How to Turn Off Outside Water for Winter?

Unless you live somewhere warm all year round, you’ll need to shut off your outside water supply before winter hits. Every year without fail, homeowners neglect to take care of this small detail – leading to burst pipes, flooded basements, and expensive repairs.

Avoid these costly mistakes is as easy as learning to turn off your outside water for winter. This task doesn’t take long and is easy enough anyone and their grandma can do it.

Even if you remember to detach your garden hose and shut off your hose bib, water can remain inside the pipe, which can then freeze and burst over winter.

Let’s take a look at how to turn off your outside water for winter – so you’ll be well prepared for whatever the weather gods have in store.

Turning Off Outside Water for Winter – Guide

The reason your outdoor water faucet (also called a hose bib) is subject to freezing and damage is that it’s subject to swings in the exterior temperature. Unlike your house’s interior pipes – which are protected by heat and insulation – the outdoor faucet pipes will freeze when the temperature drops below zero for a significant period of time.

These pipes have stagnant water under pressure inside them. When the stagnant water freezes inside this pipe, it can expand up to 10% larger, leading to leaking, bursting, and flooding.

The way to prevent this is simple enough. You’ll need to drain this pipe of any stagnant water – so the external temperature will have zero effect on your pipes.

What temperature to turn off outside water?

So, when is the right time to turn off the water supply to your hose bibs?

Obviously, this will depend on your location. But as a rule of thumb, when the temperate drops below 20° Fahrenheit for 6 hours in a row, your pipes are at risk of freezing.

This will also depend on how well your pipes are insulated. While it sounds somewhat counterintuitive, if you’re located in a northern state, your pipes are less likely to freeze over from a sudden dip in temperature. Houses are generally better insulated in northern states, and most newer houses are designed to provide some protection against pipes freezing.

Southern houses may not have the same level of insulation, so a sudden dip in temperature is more likely to lead to damage.

Here’s a step-by-step guide to turning off your outside water for winter:

Step 1: Locate and Close Shutoff Valve

The first step is to find the shutoff valve for the hose bib.
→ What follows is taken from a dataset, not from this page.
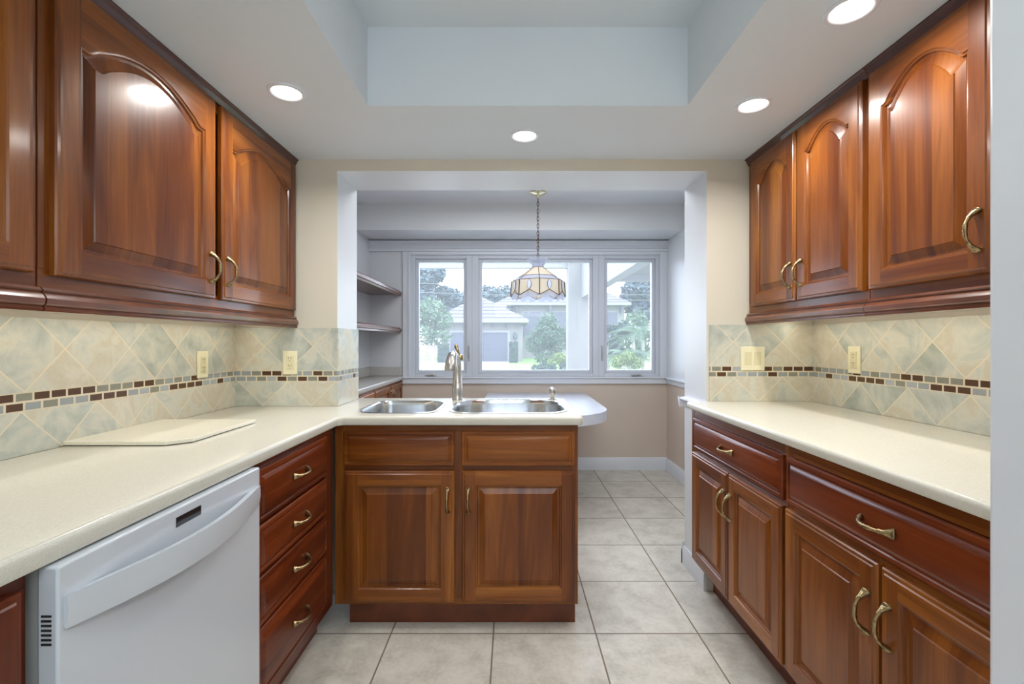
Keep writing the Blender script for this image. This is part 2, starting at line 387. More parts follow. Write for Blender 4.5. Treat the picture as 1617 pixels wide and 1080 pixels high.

This is generally located inside the basement, crawlspace, or utility room near the location of the hose bib. If you have multiple outdoor hoses, then you’ll need to locate the shutoff valve for each one.

shutoff valve for hose bib
Shutoff valve for hose bib – turn it clockwise to turn off water flow.

Turn the valve clockwise until it won’t turn any further. If it’s a ball-type valve, turn the handle perpendicular to the line.

Step 2: Remove and Drain Hose

If you haven’t done so already, make sure to remove the garden hose(s) and let any water inside drain out. Also detach the spray nozzle if there is one.

After draining, coil up the hose(s) and store indoors away from direct sunlight over winter.

Step 3: Drain Water from the Hose Bib

Now turn the faucet on the hose bib and let the remaining water inside the pipe drain out. Leave it open for a few minutes to be sure everything has drained out.

Step 4: Bleed Valve

When the hose bib has finished draining, go back inside to where the shutoff valve is located. Below the main shutoff valve you may find a ‘bleed valve’. This is a valve for draining any remaining water left in the pipe.

If you have a bleed valve, place a bucket underneath it and allow the water to drain into it. Then close the bleed valve.

Not all houses will have a bleed valve, so if you don’t find it, skip this step.

Step 5: Leave Hose Bib Open

Leaving the hose bib open during winter ensures any water that finds its way inside your pipes will drain out harmlessly. If your shutoff valve were to leak or malfunction for some reason, then you’d still be in good shape.

And that’s it! You’ve successfully winter-proofed your outside water supply for winter.